Thursday, 20 February 2014

Kim Dotcom - the law justifies its own illegal actions


Kim Dotcom to appeal against verdict that New Zealand raid was legal
Megaupload founder who is fighting extradition to the US on internet piracy charges says he will take case to supreme court




19 February, 2014


The Megaupload founder Kim Dotcom, who is fighting extradition from New Zealand to the US on internet piracy charges, has said he will appeal against a court ruling that a raid on his mansion was legal.

The New Zealand court of appeal has thrown out a 2012 decision of the high court that the warrants used were invalid because they were not specific enough and did not properly describe his offences. The warrants preceded Dotcom’s arrest and were used to seize 135 electronic items including laptops, computers, hard drives, flash sticks and servers in January 2012.
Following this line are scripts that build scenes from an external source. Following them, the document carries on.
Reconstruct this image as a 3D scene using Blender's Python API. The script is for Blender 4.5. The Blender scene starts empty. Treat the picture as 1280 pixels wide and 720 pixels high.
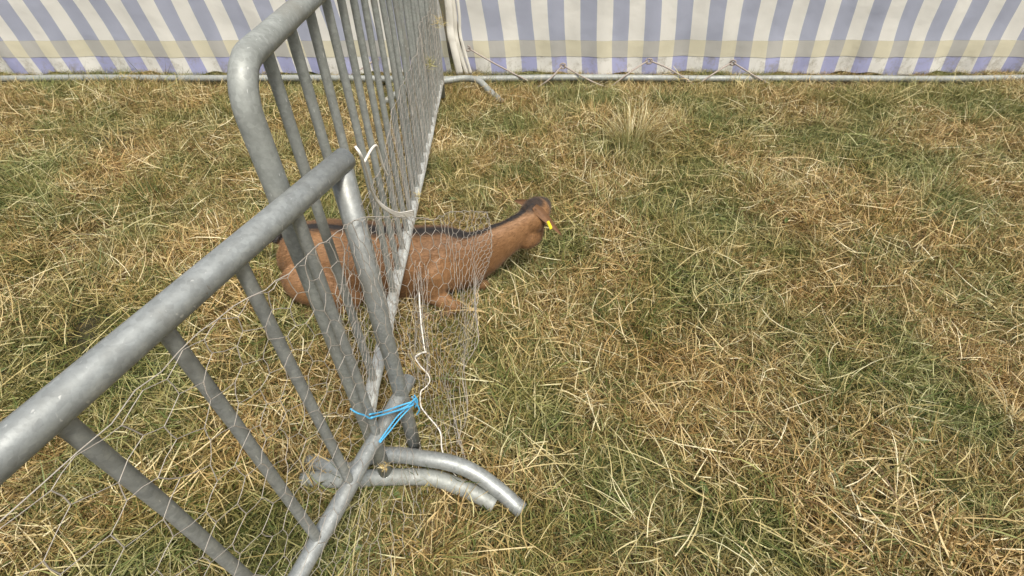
import bpy, bmesh, math, random
import numpy as np
from mathutils import Vector, Matrix
from mathutils import noise as mnoise
R = math.radians
rng = np.random.default_rng(7); random.seed(7)
S = bpy.context.scene
C = S.collection
# ------------------------------------------------------------------ camera
CAM_H, PITCH, FPX = 1.5, R(43.0), 600.0
cam = bpy.data.cameras.new('camera'); camo = bpy.data.objects.new('camera', cam); C.objects.link(camo)
camo.location = (0, 0, CAM_H); camo.rotation_euler = (R(90) - PITCH, 0, 0)
cam.sensor_width = 36; cam.lens = FPX / 1280 * 36; cam.clip_start = 0.02; cam.clip_end = 500
S.camera = camo
# ------------------------------------------------------------------ world, sun, exposure
SUN_EL, SUN_AZ = 62.0, 150.0          # azimuth clockwise from +Y (north)
w = bpy.data.worlds.new('World'); S.world = w; w.use_nodes = True
nt = w.node_tree; bg = nt.nodes['Background']
sky = nt.nodes.new('ShaderNodeTexSky'); sky.sky_type = 'NISHITA'; sky.sun_disc = False
sky.sun_elevation = R(SUN_EL); sky.sun_rotation = R(SUN_AZ); sky.air_density = 1.6; sky.dust_density = 5.0; sky.ozone_density = 1.0
hs = nt.nodes.new('ShaderNodeHueSaturation'); hs.inputs['Saturation'].default_value = 0.45
nt.links.new(sky.outputs[0], hs.inputs['Color']); nt.links.new(hs.outputs[0], bg.inputs['Color'])
bg.inputs['Strength'].default_value = 0.06
sl = bpy.data.lights.new('sun', 'SUN'); slo = bpy.data.objects.new('sun', sl); C.objects.link(slo)
sl.energy = 1.5; sl.angle = R(10); sl.color = (1.0, 0.95, 0.86)
az = R(SUN_AZ); sd = Vector((math.sin(az)*math.cos(R(SUN_EL)), math.cos(az)*math.cos(R(SUN_EL)), math.sin(R(SUN_EL))))
slo.rotation_euler = (-sd).to_track_quat('-Z', 'Y').to_euler()
S.view_settings.view_transform = 'Standard'; S.view_settings.look = 'None'
S.view_settings.exposure = 1.32; S.view_settings.gamma = 1.0; S.view_settings.use_curve_mapping = False
S.render.engine = 'CYCLES'

# ------------------------------------------------------------------ helpers
def tag(o, label=None, cat=None, group=None, kind=None):
    if label: o['label'] = label
    if cat: o['category'] = cat
    if group: o['group'] = group
    if kind: o['kind'] = kind
    return o
def empty(name, loc, rz=0):
    o = bpy.data.objects.new(name, None); o.location = loc; o.rotation_euler = (0, 0, rz); o.empty_display_size = .1
    C.objects.link(o); return o
def obj(name, me, mat=None, parent=None):
    o = bpy.data.objects.new(name, me)
    if mat is not None and not len(me.materials):
        for m in (mat if isinstance(mat, (list, tuple)) else [mat]): me.materials.append(m)
    C.objects.link(o)
    if parent: o.parent = parent
    return o
def pix(x, y, z=None, D=None):
    """where the line of sight measured in the photograph meets a height z or a depth D (used to survey positions)"""
    dx = (x-640)/FPX; dy = -(y-360)/FPX
    d = Vector((dx, math.cos(PITCH)+dy*math.sin(PITCH), -math.sin(PITCH)+dy*math.cos(PITCH)))
    t = (z-CAM_H)/d.z if z is not None else D/d.y
    return Vector((d.x*t, d.y*t, CAM_H+d.z*t))
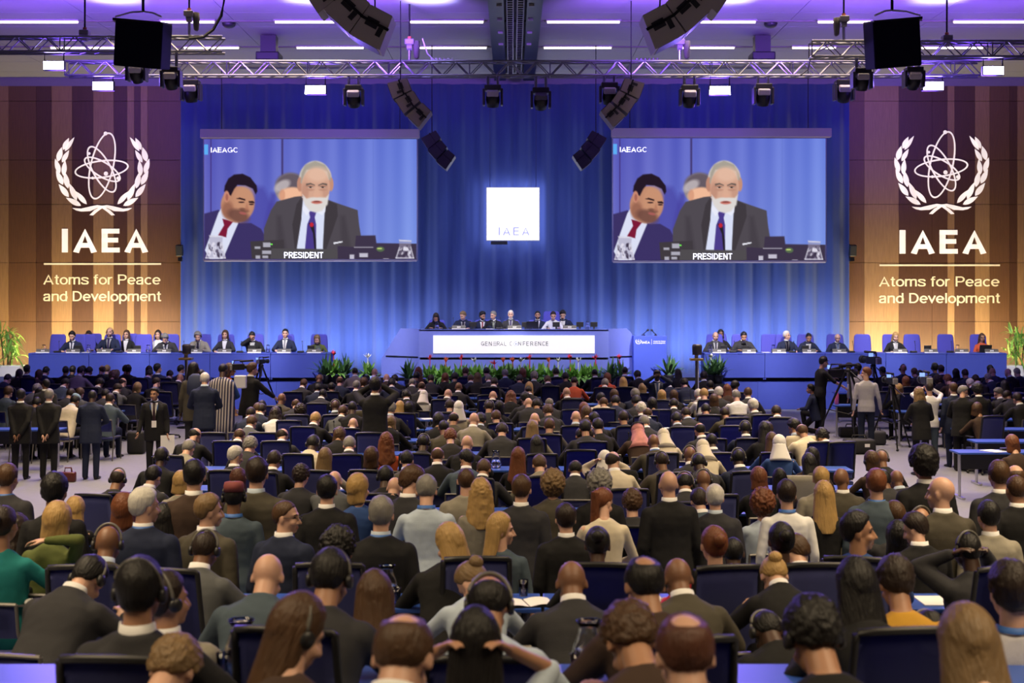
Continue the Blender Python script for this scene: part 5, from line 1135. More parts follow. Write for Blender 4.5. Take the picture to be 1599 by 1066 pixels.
# ---- chairs
def office_chair():
    t = empty('conference_chair', (0, 0, 0))
    def back(hw, z0, z1, y0, th, ins):
        rg = []
        for z in (z0, (z0 + z1) / 2, z1): pass
        b = MB(); n = 10
        def pt(u, v, o): x = hw * (2 * u - 1) * (1 - .06 * v); return Vector((x, y0 - .10 * v - .035 * (1 - (2 * u - 1) ** 2) + o, z0 + (z1 - z0) * v + (.012 * (1 - (2 * u - 1) ** 2) if v > .9 else 0)))
        return pt
    pt = back(.232, .50, 1.05, -.19, .03, .03); b = MB()
    b.tube([pt(.02, v, 0) for v in (.02, .3, .6, .9, .975)] + [pt(u, .99, 0) for u in (.04, .2, .4, .6, .8, .96)] + [pt(.98, v, 0) for v in (.975, .9, .6, .3, .02)] + [pt(u, .0, 0) for u in (.95, .75, .5, .25, .05)], .017, 8, True); b.obj('backrest_frame', blackp, t, True)
    b = MB(); b.grid(lambda u, v: pt(.03 + .94 * u, .02 + .955 * v, .004), 8, 6); bmesh.ops.solidify(b.bm, geom=b.bm.faces[:], thickness=.012); b.obj('backrest_mesh', bluemesh, t, True)
    MB().box((0, .04, .435), (.47, .46, .06), bevel=.02).obj('seat', bluemesh, t)
    for sx in (-1, 1): MB().box((sx * .275, .04, .665), (.05, .26, .025), bevel=.01).tube([(sx * .275, .02, .66), (sx * .275, -.02, .52), (sx * .24, -.03, .42)], .014, 6).obj('armrest', blackp, t)
    MB().cyl((0, -.20, .40), (0, -.215, .58), .03).obj('back_support', blackp, t)
    MB().cyl((0, .02, .08), (0, .02, .41), .028).obj('stem', chrome, t); b = MB()
    for k in range(5): a = k * 2 * math.pi / 5 + .3; b.cyl((0, .02, .09), (.29 * math.cos(a), .02 + .29 * math.sin(a), .065), .024, .015, 8); b.ell((.29 * math.cos(a), .02 + .29 * math.sin(a), .03), (.03, .03, .03), sub=1)
    b.obj('star_base', blackp, t); return t
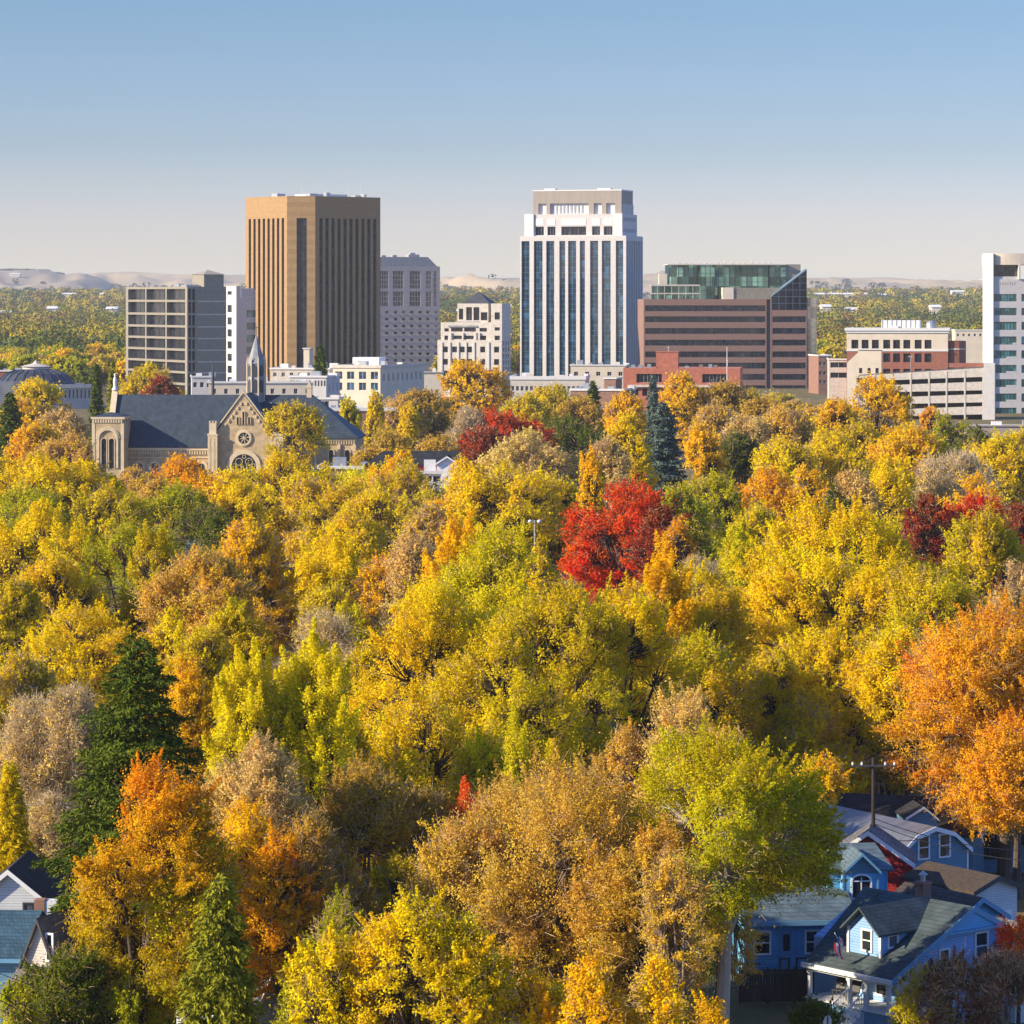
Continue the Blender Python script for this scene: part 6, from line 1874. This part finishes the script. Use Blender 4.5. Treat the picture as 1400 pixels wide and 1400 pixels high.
t(565, 735, 100, 17, 'thin', 'tan', .84, 'pale thinly leaved tree with bare stems left of the spiky gold tree', None, dens=1.3)
t(520, 760, 90, 15, 'thin', 'gold', .84, None, dens=1.6)
t(1040, 692, 110, 18.4, 'round', 'olive', .84, 'olive yellow tree against the left side of the golden giant', 'olive yellow tree')
t(1015, 735, 90, 16, 'spiky', 'lime', .84, None)
t(950, 757, 90, 16, 'bare', 'tan', .84, 'bare pinkish tree below the red orange maple', None)
t(1348, 700, 110, 18, 'round', 'olive', .86, 'olive green tree below the scarlet tree near the right edge', None)
t(1385, 765, 60, 15, 'thin', 'tan', .84, None)
# --- fourth row
t(852, 660, 145, 17, 'round', 'red', .86, 'brightest red orange maple in the middle distance', 'red orange maple', dens=1.2)
t(905, 695, 80, 15.5, 'round', 'wine', .86, None)
t(930, 705, 50, 15, 'round', 'orange', .86, None)
t(690, 632, 155, 17, 'round', 'yellow', .84, 'round yellow green tree beyond the twin lamp pole', 'round yellow tree', grad=.3)
t(630, 628, 80, 17, 'round', 'gold', .84, None)
t(758, 655, 90, 14.5, 'round', 'olive', .84, None)
t(806, 640, 60, 16.5, 'column', 'gold', .9, 'narrow gold tree left of the red orange maple', None)
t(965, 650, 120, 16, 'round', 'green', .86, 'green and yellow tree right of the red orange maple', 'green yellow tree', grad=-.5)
t(925, 665, 80, 16, 'round', 'green', .86, None)
t(1050, 640, 92, 16, 'round', 'orange', .84, 'orange red tree above the olive yellow tree', 'orange red tree')
t(1100, 640, 80, 15.5, 'round', 'gold', .84, None)
t(1130, 590, 130, 18.5, 'round', 'yellow', .84, 'tall yellow tree above the golden giant', 'yellow tree above the giant')
t(1075, 600, 90, 17.8, 'round', 'yellow', .84, None)
t(1215, 632, 80, 15.5, 'spiky', 'yellow', .84, 'upright yellow tree with flame like tips above the golden giant', None)
t(1165, 645, 70, 15, 'round', 'tan', .84, None)
t(1305, 618, 110, 16.5, 'bare', 'tan', .86, 'bare pinkish trees above the scarlet tree', None)
t(1370, 592, 100, 17.5, 'round', 'yellow', .84, 'yellow tree at the right edge above the scarlet tree', 'yellow tree at the right edge')
t(1325, 650, 100, 15, 'round', 'gold', .84, None)
t(1330, 676, 100, 15.5, 'round', 'red', .84, 'scarlet tree near the right edge behind the golden giant', 'scarlet tree')
t(1265, 672, 60, 16, 'round', 'wine', .84, None)
t(1390, 690, 70, 15, 'round', 'wine', .84, None)
t(1140, 670, 60, 14, 'round', 'deep', .84, None)
t(60, 632, 170, 15.5, 'spiky', 'yellow', .84, 'spiky yellow tree left of the church tower foot', 'spiky yellow tree by the church')
t(120, 640, 90, 14.5, 'spiky', 'yellow', .84, None)
t(30, 662, 110, 14, 'round', 'green', .84, 'green tree at the left edge under the spiky yellow tops', None)
t(150, 668, 100, 13.5, 'round', 'olive', .84, None)
t(185, 642, 76, 12.6, 'twig', 'rust', .86, 'rusty twiggy tree at the foot of the church nave', None, dens=1.3)
t(248, 628, 92, 13, 'round', 'orange', .86, 'orange tree in front of the church nave arches', 'orange tree by the church', dens=1.1)
t(215, 655, 60, 12, 'round', 'rust', .86, None)
t(242, 668, 115, 12.5, 'round', 'green', .86, 'dark green round tree below the orange tree by the church', None)
t(285, 690, 90, 12, 'round', 'deep', .86, None)
t(305, 645, 80, 13, 'round', 'gold', .86, None)
t(262, 738, 70, 12, 'conifer', 'blue', .95, 'blue grey spruce tip showing between the tan gold crowns', None)
t(385, 622, 150, 15.5, 'round', 'yellow', .84, 'bright yellow tree hiding the foot of the church rose gable', 'yellow tree at the church gable')
t(335, 660, 70, 13, 'spiky', 'yellow', .84, None)
t(430, 655, 90, 14, 'thin', 'yellow', .84, None, dens=1.8)
t(470, 665, 100, 13.5, 'round', 'olive', .84, None)
t(560, 640, 120, 15, 'thin', 'olive', .84, 'half bare olive tree left of the round yellow tree', None, dens=1.8)
t(545, 626, 70, 15, 'spiky', 'gold', .84, None)
t(520, 670, 90, 13.5, 'round', 'yellow', .84, None)
t(480, 700, 90, 13.5, 'round', 'yellow', .84, None)
t(590, 690, 70, 13, 'twig', 'rust', .84, None)
# --- around the church and towers
t(402, 552, 92, 16.8, 'round', 'olive', .88, 'gold green tree standing close in front of the church chancel', 'tree before the chancel', grad=.2, dist=676)
t(480, 548, 44, 15.5, 'column', 'lime', .93, 'lime green poplar right behind the chancel roof', None)
t(512, 545, 40, 15.5, 'column', 'yellow', .93, 'taller yellow poplar right of the lime green poplar', None)
t(560, 565, 50, 15, 'column', 'yellow', .9, None)
t(530, 590, 80, 13, 'round', 'bronze', .88, None)
t(600, 600, 90, 13, 'round', 'bronze', .88, None)
t(648, 492, 112, 21.5, 'round', 'gold', .86, 'large golden tree in front of the pyramid roofed tower', 'golden tree by the pyramid roof')
t(575, 535, 120, 15.5, 'round', 'bronze', .88, 'bronze tinted tree left of the large golden tree', None)
t(545, 545, 80, 14, 'twig', 'rust', .88, None)
t(690, 562, 112, 17, 'round', 'red', .88, 'domed dark red and scarlet tree below the tallest white tower', 'domed red tree')
t(665, 585, 70, 15.5, 'round', 'wine', .88, None)
t(640, 562, 64, 17, 'bare', 'tan', .86, None)
t(722, 590, 130, 16.5, 'twig', 'tan', .86, 'pinkish tan twiggy tree in front of the domed red tree', None, dens=.9)
t(760, 528, 110, 17.5, 'round', 'olive', .88, 'olive yellow tree below the right corner of the tallest white tower', None)
t(720, 540, 80, 16.5, 'round', 'olive', .88, None)
t(790, 545, 90, 15.5, 'round', 'bronze', .88, None)
t(775, 575, 110, 14.5, 'round', 'deep', .88, None)
t(811, 520, 42, 19, 'conifer', 'spruce', .95, 'dark spruce between the tallest white tower and the orange brick building', None)
t(857, 562, 72, 21.5, 'round', 'yellow', .88, 'bright yellow tree left of the blue grey spruce', 'yellow tree by the blue spruce')
t(852, 535, 70, 19, 'round', 'gold', .88, None)
t(905, 548, 88, 20.5, 'conifer', 'blue', .97, 'blue grey spruce in front of the orange brick building', 'blue grey spruce', dens=1.3)
t(893, 512, 30, 20, 'conifer', 'blue', .95, 'small dark spruce against the orange brick wall', None)
t(830, 600, 64, 18, 'twig', 'tan', .86, 'tan twiggy tree above the red orange maple', None, dens=.8)
t(933, 513, 84, 19.5, 'round', 'gold', .88, 'yellow tree in front of the orange brick building', None)
t(1000, 522, 100, 18, 'round', 'bronze', .88, 'bronze gold tree below the ribbon windows', None)
t(975, 555, 90, 16.5, 'twig', 'rust', .88, None)
t(1045, 545, 90, 16.5, 'round', 'bronze', .88, None)
t(965, 590, 60, 17, 'spiky', 'gold', .86, None)
t(1010, 590, 70, 16.5, 'round', 'deep', .88, None)
t(1070, 560, 120, 18, 'twig', 'rust', .86, 'tan and rust crown right of the bronze trees', None, dens=1.3)
t(1025, 575, 90, 17, 'twig', 'tan', .86, None)
t(1190, 515, 136, 22, 'round', 'gold', .88, 'big golden tree in front of the parking garage', 'golden tree by the garage')
t(1145, 545, 80, 19.5, 'round', 'gold', .88, None)
t(1180, 580, 90, 16.5, 'round', 'olive', .88, None)
t(1240, 580, 92, 17.5, 'round', 'gold', .88, 'domed orange gold tree right below the parking garage', None)
t(1290, 565, 70, 15, 'round', 'green', .9, None)
t(1275, 552, 44, 15.5, 'round', 'orange', .9, 'small orange red tree against the garage decks', None)
t(1335, 590, 70, 14.5, 'round', 'deep', .9, None)
t(1395, 585, 60, 15.5, 'round', 'yellow', .88, None)
t(438, 470, 38, 15, 'conifer', 'spruce', .95, 'dark spruce in front of the tan tower base', 'dark spruce by the tan tower', dist=930, hh=24)
t(458, 516, 26, 15, 'conifer', 'spruce', .95, 'small brownish spruce before the white corniced building', None, dist=960, hh=14)
t(205, 498, 96, 15, 'round', 'olive', .92, 'domed olive gold tree behind the church ridge', None, dist=870, hh=20.5)
t(215, 512, 62, 15, 'round', 'wine', .92, 'reddish domed tree behind the church ridge', None, dist=850, hh=18)
t(132, 497, 26, 15, 'conifer', 'spruce', .95, 'slim dark spruce behind the church tower', None, dist=800, hh=22)
t(154, 490, 20, 15, 'conifer', 'hemlock', .95, 'thin brownish conifer behind the church gable finial', None, dist=900, hh=21)
t(52, 520, 92, 15, 'round', 'yellow', .88, 'yellow tree in front of the grey domed hall', 'yellow tree by the domed hall', dist=830, hh=17.5)
t(85, 560, 76, 14, 'twig', 'tan', .88, None)
t(28, 545, 70, 14, 'round', 'gold', .88, None)
t(14, 536, 62, 17, 'conifer', 'spruce', .96, 'dark spruce at the left edge below the domed hall', None)
t(92, 598, 92, 12.5, 'twig', 'rust', .9, 'rust brown twiggy tree left of the church tower', None, dens=1.4)
t(50, 580, 70, 13.5, 'round', 'gold', .9, None)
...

But the appeals court decided that while the warrants were defective in some respects it was not enough to declare them invalid.

On Thursday Dotcom announced on Twitter that he was not giving up the fight against extradition.

The appeals court has ruled no miscarriage of justice occurred and no more items were seized than if the warrants had been perfect. “We are satisfied that the defects in the search warrants have not caused any significant prejudice to the respondents beyond the prejudice caused inevitably by the execution of a search warrant,” the judgment said.

The raid was performed at the request of the US department of justice, which is trying to extradite Dotcom and his three co-accused, Finn Batato, Mathias Ortmann and Bram Van der Kolk, on criminal copyright violation and racketeering charges. The charges relate to the quartet’s running of now-defunct filesharing website Megaupload.

While the court of appeal overturned the decision on the validity of the warrants, it did agree with the high court that clones of Dotcom’s material should not have been taken to the United States. Forensic clones of electronic items were made and handed to the FBI, which took them to the US in March 2012. The appeals court said this should only have happened if New Zealand’s solicitor general gave permission, which he had not.

Late in 2012 the New Zealand prime minister, John Key, admitted pre-raid spying on Dotcom by the Government Communications Security Bureau (GCSB) was illegal because Dotcom was a New Zealand resident. The government later sparked a civil rights outcry when it passed new laws allowing the GCSB to engage in such surveillance.